The violence in Dust is so prolonged and repetitive, that it couldn’t hold my interest no matter how much fake blood gushed out of various unfortunate and perforated extras. I lost count of the battle scenes but it really didn’t matter because they were all basically the same. In fact, in the interest of time, I was fast-forwarding my way through them by the second half of the movie. Never a good sign.

As though all that wasn’t already enough to sour the cream in my coffee, the characters didn’t actually work for me either. Brothers Luke and Elijah are individually an unrepentant self-serving jerk and a Bible-quoting psychotic. The elderly Angela is more or less a disgusting old baggage, and the robber dude, ironically named Edge (ironically because I never noticed that he had one), elicits no sympathy from me even when he’s getting his thumbs snapped like twigs. Serve him right, the lowlife.
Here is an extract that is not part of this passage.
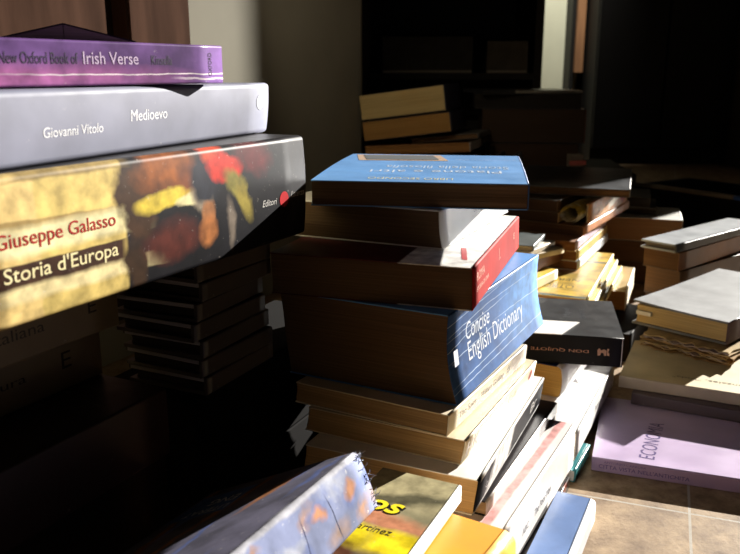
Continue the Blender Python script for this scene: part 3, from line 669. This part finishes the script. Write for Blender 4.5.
bm = bmesh.new(); boxm(bm, 0, .185, 0, .16, 0, .006); obj('cover', bm, plain((30, 30, 30), .35), t)
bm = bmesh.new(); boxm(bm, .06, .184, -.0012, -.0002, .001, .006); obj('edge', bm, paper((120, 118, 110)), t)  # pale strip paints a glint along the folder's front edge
t = thing('small_box', (.352, 1.405, .0003), R(10), 'slim upright carton with a pink base band in front of the dim pile', 'box')
bm = bmesh.new(); boxm(bm, 0, .022, 0, .02, 0, .188); obj('carton', bm, plain((120, 110, 96), .6), t)
bm = bmesh.new(); boxm(bm, -.004, .026, -.004, -.0002, .17, .178); obj('band', bm, plain((190, 100, 90), .6), t, 'pink band')
for k in range(2):
    t = thing('board', (.205+.028*k, 1.29, .0003), R(70), ('left', 'right')[k]+' of two thin dark boards leaning behind the blue top book', 'board', 'dark boards')
    bm = bmesh.new(); slab(bm, lambda x, z: (x, -.05*(1-z/.2), z), lambda x, z: (x, -.05*(1-z/.2)+.004, z), (0, .06), ls(0, .2, 3)); obj('panel', bm, plain((52, 50, 54), .5), t)

# ================================================================== LIGHT
sun = bpy.data.lights.new('sun', 'SUN'); sun.energy = 15; sun.angle = R(.53); sun.color = (1, .955, .88)
so = bpy.data.objects.new('sun', sun); C.objects.link(so)
az, el = R(45), R(17)
s = Vector((math.cos(el)*math.cos(az), math.cos(el)*math.sin(az), math.sin(el)))
so.rotation_euler = s.to_track_quat('Z', 'Y').to_euler()
def spot(name, P, T, e, ang, col, rad=.03):
    d = bpy.data.lights.new(name, 'SPOT'); d.energy = e; d.spot_size = R(ang); d.spot_blend = .8; d.color = col; d.shadow_soft_size = rad
    o = bpy.data.objects.new(name, d); C.objects.link(o); o.location = P
    o.rotation_euler = (Vector(P)-Vector(T)).to_track_quat('Z', 'Y').to_euler(); return o
spot('wall_strip_fill', (.66, 2.75, 1.3), (.70, 3.2, .45), 60, 50, (1, .97, .86))  # added spot without a fixture, brightens the pale strip of back wall
spot('bench_pile_fill', (-.12, .95, .62), (.05, 1.39, .25), 2.2, 55, (1, .86, .64))  # added warm spot without a fixture, lifts the page stack on the bench

w = bpy.data.worlds.new('world'); SC.world = w; w.use_nodes = True
bg = w.node_tree.nodes['Background']; bg.inputs[0].default_value = (.75, .82, 1, 1); bg.inputs[1].default_value = .006

# ================================================================== CAMERA
cd = bpy.data.cameras.new('camera'); cam = bpy.data.objects.new('camera', cd); C.objects.link(cam)
cam.location = (0, 0, .33); cam.rotation_euler = (R(90-14.44), 0, 0)
cd.sensor_width = 36; cd.lens = 800/740*36; cd.clip_start = .01
cd.dof.use_dof = True; cd.dof.focus_distance = .55; cd.dof.aperture_fstop = 16
SC.camera = cam
SC.view_settings.view_transform = 'Standard'; SC.view_settings.look = 'None'
SC.view_settings.exposure = 0; SC.view_settings.gamma = 1; SC.view_settings.use_curve_mapping = False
Anyway, if you’re really into spurting blood, slaughtered livestock, hails of bullets and the occasional decapitation, this is the movie for you. If you’d like a bit of plot with your mayhem, move along.

Didja notice?

  • One of the horses was wearing extra wide aluminum shoes. Not too likely for the Balkans in the early 1900s.
  • Etched on Luke’s pistol: “Gospel According to Luke”
  • There is a wanton destruction of sheep in this film. Oh yeah, and of people.
  • Near the end of the first big shoot out, Luke crouches on the ground with the barrels of his pistols shoved down in the dirt. This probably isn’t good for pistols… or realistically, the gunman.
  • First reference to Kemal Ataturk I’ve heard since Monty Python’s skit about a fish named Eric.
  • Luke must have had a few dozen extra gallons of blood in his veins. Otherwise I don’t think this movie would have lasted longer than fifteen minutes or so.
  • If this is supposed to be a two-fold story of redemption, why do I get the feeling that everyone in it is going to end up in aitch-ee-double-toothpicks?